Familiar Frank Rich stuff. However, the Times also reports that the four big broadcast networks, as well as Hollywood production studios, say the nightly television ratings bear little relation to the message apparently sent by the voters. The choices of viewers, whether in Los Angeles or Salt Lake City, New York or Birmingham, are remarkably similar. And that means the election will have little impact on which shows are put on television.
With "Desperate Housewives" and "C.S.I." leading the ratings, television shows are far more likely to keep pumping from the deep well of murder, mayhem and sexual transgression than seek diversion along the straight and narrow path. In the greater Atlanta market, where nearly 58 percent of the voters opted for Bush, "Desperate Housewives" is the top-rated show. So if it is true that the public's electoral choices are a cry for more morally driven programming, why are so many people, even in the markets surrounding Bush bastions Atlanta and Salt Lake City, watching a sex-drenched television drama?
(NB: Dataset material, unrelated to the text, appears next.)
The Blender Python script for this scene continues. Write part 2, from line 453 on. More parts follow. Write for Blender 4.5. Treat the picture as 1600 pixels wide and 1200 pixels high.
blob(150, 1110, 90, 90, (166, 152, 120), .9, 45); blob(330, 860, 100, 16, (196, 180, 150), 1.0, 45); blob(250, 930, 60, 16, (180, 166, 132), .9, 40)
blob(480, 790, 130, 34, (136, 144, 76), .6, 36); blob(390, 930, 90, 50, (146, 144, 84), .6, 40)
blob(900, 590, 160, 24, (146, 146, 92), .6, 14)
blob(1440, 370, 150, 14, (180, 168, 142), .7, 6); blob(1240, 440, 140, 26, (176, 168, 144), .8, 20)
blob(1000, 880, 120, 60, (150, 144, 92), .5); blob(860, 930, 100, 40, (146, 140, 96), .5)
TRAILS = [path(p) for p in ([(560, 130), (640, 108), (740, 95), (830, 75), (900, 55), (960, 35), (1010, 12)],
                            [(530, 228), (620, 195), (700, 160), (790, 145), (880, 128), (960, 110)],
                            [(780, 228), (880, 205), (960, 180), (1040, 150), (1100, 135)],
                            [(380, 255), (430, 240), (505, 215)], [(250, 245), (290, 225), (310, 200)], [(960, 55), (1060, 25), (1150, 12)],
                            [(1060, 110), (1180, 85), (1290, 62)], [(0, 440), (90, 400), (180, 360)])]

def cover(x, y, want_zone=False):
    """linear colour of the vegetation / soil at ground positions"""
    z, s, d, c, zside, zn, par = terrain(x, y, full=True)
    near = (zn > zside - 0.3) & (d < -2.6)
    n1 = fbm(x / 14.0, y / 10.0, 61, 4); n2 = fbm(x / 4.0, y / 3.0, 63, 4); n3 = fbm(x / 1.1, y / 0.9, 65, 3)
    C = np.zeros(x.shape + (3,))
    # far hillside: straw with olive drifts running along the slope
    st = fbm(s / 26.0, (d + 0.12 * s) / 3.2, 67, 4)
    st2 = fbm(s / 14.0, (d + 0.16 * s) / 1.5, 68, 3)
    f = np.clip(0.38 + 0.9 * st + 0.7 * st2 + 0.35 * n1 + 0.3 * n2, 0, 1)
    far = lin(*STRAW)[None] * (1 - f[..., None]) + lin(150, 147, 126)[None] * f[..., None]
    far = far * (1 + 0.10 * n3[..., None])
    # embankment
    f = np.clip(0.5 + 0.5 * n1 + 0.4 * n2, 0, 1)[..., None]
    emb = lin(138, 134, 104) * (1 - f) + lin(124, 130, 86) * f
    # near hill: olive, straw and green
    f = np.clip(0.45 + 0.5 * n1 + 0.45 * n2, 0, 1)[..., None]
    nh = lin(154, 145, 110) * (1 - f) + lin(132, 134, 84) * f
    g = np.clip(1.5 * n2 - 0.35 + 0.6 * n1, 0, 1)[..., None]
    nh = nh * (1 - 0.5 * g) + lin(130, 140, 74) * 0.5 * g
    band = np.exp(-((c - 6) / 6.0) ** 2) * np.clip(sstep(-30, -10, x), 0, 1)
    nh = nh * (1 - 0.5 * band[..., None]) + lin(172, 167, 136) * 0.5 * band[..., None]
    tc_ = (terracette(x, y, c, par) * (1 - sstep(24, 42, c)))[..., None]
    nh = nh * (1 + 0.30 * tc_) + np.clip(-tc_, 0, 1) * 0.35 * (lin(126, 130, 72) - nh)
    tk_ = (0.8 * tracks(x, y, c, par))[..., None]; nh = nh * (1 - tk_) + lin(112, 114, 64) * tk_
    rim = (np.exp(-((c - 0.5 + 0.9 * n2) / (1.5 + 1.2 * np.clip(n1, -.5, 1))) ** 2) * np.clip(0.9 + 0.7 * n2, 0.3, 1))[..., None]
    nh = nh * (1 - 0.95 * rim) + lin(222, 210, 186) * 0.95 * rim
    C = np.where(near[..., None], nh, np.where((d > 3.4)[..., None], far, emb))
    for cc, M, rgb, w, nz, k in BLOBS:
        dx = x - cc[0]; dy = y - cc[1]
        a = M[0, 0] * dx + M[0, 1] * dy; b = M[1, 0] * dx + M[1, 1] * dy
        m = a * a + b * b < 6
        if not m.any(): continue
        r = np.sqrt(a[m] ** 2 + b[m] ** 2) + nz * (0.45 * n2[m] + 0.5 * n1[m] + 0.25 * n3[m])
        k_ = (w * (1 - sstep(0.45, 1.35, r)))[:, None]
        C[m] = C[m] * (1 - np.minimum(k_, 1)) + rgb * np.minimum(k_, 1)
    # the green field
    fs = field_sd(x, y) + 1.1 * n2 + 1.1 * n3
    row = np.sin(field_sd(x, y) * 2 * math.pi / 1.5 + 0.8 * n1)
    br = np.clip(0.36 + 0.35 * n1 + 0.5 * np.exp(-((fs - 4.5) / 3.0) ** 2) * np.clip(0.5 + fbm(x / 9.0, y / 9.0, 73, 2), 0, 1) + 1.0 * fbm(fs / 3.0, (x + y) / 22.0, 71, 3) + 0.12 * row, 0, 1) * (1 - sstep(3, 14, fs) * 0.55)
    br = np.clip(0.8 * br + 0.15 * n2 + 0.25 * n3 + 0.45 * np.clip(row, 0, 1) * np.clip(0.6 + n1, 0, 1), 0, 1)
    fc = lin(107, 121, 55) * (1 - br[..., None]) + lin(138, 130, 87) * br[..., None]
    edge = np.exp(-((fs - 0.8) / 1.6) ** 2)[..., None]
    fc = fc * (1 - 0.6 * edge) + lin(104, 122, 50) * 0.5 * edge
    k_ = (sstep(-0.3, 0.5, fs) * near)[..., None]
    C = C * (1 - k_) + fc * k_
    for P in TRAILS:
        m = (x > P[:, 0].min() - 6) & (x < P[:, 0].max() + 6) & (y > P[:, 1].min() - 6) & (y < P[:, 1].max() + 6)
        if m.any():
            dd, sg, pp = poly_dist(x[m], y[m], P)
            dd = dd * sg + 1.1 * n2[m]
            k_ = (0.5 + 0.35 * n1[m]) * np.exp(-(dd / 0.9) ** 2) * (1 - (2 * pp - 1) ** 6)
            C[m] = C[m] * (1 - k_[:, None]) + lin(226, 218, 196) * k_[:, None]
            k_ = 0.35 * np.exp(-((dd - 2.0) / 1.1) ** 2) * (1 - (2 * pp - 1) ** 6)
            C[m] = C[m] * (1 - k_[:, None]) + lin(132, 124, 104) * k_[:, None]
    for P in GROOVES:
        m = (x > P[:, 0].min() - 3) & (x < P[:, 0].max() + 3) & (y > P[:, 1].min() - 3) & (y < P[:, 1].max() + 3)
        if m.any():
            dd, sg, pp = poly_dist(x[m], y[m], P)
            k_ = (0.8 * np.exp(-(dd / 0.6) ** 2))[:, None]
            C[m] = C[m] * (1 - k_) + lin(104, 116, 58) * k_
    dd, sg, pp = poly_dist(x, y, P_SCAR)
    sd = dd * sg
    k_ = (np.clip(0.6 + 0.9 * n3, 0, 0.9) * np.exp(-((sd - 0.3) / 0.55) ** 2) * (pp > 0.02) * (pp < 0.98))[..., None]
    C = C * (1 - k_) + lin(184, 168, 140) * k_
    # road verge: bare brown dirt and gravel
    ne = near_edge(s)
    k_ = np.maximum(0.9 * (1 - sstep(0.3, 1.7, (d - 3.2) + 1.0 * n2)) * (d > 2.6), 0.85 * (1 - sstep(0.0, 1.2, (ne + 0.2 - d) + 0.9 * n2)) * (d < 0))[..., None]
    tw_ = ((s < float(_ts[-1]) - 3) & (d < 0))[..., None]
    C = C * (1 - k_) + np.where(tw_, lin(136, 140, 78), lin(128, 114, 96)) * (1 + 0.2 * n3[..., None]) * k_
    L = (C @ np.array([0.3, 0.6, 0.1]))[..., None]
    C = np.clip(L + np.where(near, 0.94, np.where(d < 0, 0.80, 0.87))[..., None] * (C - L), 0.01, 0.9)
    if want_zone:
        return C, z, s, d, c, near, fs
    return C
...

Criticism was heaped on ABC last week for its opening on "Monday Night Football," which included one of the stars of "Desperate Housewives" dropping a towel and jumping naked into the arms of a football player. But even while ABC was apologizing for the segment, cable news and sports networks like ESPN (which is owned by ABC's parent, Walt Disney) were incessantly replaying the offending scene. It is a contradiction played out again and again in popular culture, where for all the backlash against everything from Murphy Brown's single motherhood to Janet Jackson's exposed breast, the boundaries of what's acceptable keep being pushed by the increasingly graphic shows on cable.
But what about violence? According to a Kansas company's yearly ranking based on crime statistics, Atlanta was rated the most dangerous city with populations ranging from 100,000 to 499,000 (third place overall). Macon ranked ninth most dangerous in cities ranging from 75,000 to 99,999 population. Camden, New Jersey, which was ranked third last year, took the dubious honor of first place overall from Detroit, which fell to second in this year's ranking, followed by Atlanta, St. Louis and Gary, Indiana.
The rankings look at the rate for six crime categories: murder, rape, robbery, aggravated assault, burglary and auto theft. It compares 350 cities with populations of 75,000 or more that reported crime data to the FBI. Final 2003 statistics, released by the FBI in October, were used to determine the rankings.